Academic Freedom
Simmons University is committed to the academic freedom of its community members: students, staff, faculty, and administration. As reflected in the statement below, a commitment to academic freedom confers both rights and responsibilities to the University and community members.
Our commitment to academic freedom is consistent with Simmons’ vision statement:
Simmons will become a beacon of leadership in the world of higher education; a resource to our nation and world; known for our expertise in fields which improve the human condition; sought out for the findings of our highly reputable research and seen as the global expert in educating women for their own empowerment and for leadership.
Our value statement and mission related to issues of community, diversity, equity, and inclusion reflects the Simmons commitment to engaged discourse that recognizes and respects individuals in the context of communities at Simmons:
We honor the humanity, dignity, and individuality of each member of our Simmons community… We seek to extend to the entire Simmons University community opportunities for learning, growth, success, and meaningful participation and to build a welcoming, diverse, and inclusive culture for our community. To that end, we will engage in ongoing work to combat racism, bias, and all forms of individual and institutional oppression.
It is the responsibility of community members, not the University, to respond to ideas with which they disagree, not through the suppression of speech, but through intellectual engagement. Simmons supports the rights and responsibilities of community members to engage in disagreements and debates, even when contentious. As stated in the Chicago Principles: “Indeed, fostering the ability of members of the University community to engage in such debate and deliberation in an effective and responsible manner is an essential part of [Simmons University’s] educational mission.”
The statement below has been adopted from the First Global Colloquium of University Presidents, a gathering of university presidents held at Columbia University, January 18-19, 2005. Specific application to faculty pursuits of research and teaching can be found in Simmons University’s Faculty Policy Manual.
Academic freedom requires the institutional autonomy of universities, which enables them to preserve the human record of knowledge and ideas, to advance the discovery and interpretation of new knowledge, to educate students, and to serve the larger society.
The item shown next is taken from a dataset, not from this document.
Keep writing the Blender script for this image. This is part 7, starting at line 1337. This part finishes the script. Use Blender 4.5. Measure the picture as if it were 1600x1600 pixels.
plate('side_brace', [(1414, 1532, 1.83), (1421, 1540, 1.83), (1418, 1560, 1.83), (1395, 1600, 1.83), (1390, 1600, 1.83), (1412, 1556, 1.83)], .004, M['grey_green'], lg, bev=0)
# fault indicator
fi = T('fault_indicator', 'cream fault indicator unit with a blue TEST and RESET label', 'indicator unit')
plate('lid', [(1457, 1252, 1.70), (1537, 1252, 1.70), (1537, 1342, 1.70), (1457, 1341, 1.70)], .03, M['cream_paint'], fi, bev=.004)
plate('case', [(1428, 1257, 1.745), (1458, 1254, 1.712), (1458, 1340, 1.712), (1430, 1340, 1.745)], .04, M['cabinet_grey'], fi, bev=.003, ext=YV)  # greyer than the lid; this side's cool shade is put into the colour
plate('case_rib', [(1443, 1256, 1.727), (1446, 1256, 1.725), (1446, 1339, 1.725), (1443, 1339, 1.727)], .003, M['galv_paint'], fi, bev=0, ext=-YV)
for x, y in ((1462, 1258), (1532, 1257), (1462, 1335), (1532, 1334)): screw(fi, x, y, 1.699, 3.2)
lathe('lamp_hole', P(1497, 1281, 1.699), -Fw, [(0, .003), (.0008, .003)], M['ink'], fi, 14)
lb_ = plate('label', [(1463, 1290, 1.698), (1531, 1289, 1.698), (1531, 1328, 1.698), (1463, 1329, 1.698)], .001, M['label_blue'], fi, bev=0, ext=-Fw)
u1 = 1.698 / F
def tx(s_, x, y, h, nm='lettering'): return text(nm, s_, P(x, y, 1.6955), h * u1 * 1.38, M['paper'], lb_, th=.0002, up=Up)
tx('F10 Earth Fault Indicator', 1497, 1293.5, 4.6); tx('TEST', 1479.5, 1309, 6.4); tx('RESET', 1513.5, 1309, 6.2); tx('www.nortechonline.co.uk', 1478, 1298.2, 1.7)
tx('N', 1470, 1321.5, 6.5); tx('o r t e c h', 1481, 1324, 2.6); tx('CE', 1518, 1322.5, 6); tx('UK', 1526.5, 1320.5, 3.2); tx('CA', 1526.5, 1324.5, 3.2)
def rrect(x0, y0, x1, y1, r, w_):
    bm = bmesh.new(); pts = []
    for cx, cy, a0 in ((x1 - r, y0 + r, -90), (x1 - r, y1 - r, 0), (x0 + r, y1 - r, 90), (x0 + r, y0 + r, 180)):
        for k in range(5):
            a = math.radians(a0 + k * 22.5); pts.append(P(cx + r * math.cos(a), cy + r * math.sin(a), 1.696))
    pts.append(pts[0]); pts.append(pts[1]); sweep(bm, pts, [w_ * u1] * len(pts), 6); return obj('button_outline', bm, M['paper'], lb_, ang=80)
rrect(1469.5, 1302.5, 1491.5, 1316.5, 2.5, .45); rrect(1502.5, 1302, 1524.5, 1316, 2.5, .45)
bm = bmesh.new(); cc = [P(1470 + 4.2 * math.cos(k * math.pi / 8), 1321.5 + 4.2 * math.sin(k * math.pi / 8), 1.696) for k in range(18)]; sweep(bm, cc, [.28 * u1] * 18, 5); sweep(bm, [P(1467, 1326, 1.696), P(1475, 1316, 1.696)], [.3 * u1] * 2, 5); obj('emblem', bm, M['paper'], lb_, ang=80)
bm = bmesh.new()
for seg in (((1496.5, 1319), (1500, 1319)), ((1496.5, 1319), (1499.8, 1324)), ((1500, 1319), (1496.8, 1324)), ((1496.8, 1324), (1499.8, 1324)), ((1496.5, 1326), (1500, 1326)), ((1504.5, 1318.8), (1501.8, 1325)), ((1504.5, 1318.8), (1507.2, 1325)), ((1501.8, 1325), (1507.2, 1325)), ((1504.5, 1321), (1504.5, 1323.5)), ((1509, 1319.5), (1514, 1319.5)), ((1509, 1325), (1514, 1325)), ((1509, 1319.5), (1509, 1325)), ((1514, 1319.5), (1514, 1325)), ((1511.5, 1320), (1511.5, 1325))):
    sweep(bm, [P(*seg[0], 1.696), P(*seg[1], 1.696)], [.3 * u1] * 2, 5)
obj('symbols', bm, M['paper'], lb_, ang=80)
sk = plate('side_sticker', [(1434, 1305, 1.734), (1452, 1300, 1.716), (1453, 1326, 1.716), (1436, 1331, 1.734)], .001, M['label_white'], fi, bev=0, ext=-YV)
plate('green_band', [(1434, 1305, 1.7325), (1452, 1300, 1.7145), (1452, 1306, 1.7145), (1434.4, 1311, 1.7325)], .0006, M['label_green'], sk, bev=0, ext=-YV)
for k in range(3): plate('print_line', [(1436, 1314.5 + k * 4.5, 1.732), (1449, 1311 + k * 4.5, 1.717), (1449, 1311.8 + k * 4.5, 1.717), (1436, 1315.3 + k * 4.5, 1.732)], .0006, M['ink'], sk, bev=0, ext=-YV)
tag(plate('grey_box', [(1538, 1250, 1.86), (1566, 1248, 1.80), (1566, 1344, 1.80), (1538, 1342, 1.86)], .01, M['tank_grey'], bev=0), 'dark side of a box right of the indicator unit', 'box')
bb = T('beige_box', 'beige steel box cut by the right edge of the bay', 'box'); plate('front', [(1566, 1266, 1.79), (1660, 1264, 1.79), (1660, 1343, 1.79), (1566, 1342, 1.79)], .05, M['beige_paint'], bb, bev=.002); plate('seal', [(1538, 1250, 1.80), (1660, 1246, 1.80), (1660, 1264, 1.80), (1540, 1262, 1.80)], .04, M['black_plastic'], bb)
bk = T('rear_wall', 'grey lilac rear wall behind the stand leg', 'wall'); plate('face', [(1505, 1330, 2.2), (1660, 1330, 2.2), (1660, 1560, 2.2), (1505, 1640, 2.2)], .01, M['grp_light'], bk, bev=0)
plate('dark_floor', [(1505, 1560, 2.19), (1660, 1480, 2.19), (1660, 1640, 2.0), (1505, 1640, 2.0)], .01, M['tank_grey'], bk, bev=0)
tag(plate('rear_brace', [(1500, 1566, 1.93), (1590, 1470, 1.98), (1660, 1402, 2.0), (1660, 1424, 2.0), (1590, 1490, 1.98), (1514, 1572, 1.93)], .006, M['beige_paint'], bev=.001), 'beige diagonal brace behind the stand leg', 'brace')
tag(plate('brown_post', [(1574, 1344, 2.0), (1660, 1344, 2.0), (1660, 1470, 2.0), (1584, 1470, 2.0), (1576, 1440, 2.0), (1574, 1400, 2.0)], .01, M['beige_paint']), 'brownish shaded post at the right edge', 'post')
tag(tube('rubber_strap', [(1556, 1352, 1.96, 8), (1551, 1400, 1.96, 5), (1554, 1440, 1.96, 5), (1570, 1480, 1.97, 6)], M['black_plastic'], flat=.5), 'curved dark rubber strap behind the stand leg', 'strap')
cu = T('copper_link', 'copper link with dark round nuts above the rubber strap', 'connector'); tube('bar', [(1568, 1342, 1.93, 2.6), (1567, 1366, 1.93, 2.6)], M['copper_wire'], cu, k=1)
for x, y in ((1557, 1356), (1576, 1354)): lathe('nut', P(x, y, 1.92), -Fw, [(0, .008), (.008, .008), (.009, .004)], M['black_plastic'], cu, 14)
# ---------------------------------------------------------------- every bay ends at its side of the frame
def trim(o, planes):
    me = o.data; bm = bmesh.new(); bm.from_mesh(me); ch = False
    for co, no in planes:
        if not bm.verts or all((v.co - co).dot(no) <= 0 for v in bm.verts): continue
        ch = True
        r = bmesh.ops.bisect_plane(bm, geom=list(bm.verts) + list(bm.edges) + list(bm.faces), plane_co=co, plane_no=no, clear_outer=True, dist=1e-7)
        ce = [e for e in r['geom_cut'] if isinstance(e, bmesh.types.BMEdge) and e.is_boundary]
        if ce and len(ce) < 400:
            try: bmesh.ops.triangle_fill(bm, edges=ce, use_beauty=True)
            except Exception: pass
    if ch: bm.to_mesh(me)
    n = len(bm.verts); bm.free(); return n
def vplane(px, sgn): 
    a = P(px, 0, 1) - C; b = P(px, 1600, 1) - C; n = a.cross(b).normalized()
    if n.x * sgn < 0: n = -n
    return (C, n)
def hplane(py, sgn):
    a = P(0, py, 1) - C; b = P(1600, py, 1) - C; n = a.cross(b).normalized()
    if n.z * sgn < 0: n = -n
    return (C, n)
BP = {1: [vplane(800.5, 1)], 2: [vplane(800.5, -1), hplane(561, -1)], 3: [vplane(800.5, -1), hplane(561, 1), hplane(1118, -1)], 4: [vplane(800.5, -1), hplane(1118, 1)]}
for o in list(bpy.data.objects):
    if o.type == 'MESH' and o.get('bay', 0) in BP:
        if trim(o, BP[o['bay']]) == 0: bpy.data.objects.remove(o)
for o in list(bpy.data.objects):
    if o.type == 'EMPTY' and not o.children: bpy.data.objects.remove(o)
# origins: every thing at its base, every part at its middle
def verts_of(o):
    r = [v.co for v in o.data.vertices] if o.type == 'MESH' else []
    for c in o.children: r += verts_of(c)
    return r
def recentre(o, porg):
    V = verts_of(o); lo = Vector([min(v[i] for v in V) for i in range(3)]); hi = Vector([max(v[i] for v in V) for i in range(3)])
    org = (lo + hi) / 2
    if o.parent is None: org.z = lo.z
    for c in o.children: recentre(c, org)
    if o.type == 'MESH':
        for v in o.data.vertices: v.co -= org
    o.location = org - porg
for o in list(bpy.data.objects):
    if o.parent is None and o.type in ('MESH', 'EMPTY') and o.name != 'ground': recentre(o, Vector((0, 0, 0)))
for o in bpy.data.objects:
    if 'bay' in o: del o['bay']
This autonomy includes the right of Simmons University to determine for itself, on academic grounds, who may teach, what may be taught, how it shall be taught, and who may be admitted to study. Likewise, this institutional autonomy should determine the framework for statutory provisions that govern or impact universities.
Simmons University bears a responsibility to protect the faculty, staff, and students who work within it from improper pressures, whether political, cultural, economic, or ideological. Universities must maintain and encourage freedom of inquiry, discourse, teaching, research, and publication, and they must protect all members of the academic staff and student body against external and internal influences that might restrict the exercise of these freedoms.
Academic freedom is fundamental to the central values and purposes of universities, which must in turn protect freedom of inquiry and speech, without which neither faculty nor students can flourish or achieve the ends that academic freedom is designed to serve. Scholars and students must be able to study, learn, speak, teach, research, and publish, without fear of intimidation or reprisal, free from political interference, in an environment of tolerance for and engagement with divergent opinions. The teacher is entitled to freedom in the class in discussing his or her subject, and when speaking or writing outside the class as an individual, the teacher must be free from institutional censorship or discipline.
Academic freedom carries with it a concomitant responsibility of scholars to resist corrupting influences on their research and teaching, to transcend partisanship and prejudice, and to foster intellectually vigorous and open discussion within the class, adhering to the highest norms and standards of scholarly inquiry and teaching. In their academic duties, faculty are responsible to further the learning of students and should avoid statements and actions that may inhibit students’ freedom of inquiry and expression, thereby compromising the university’s most fundamental values.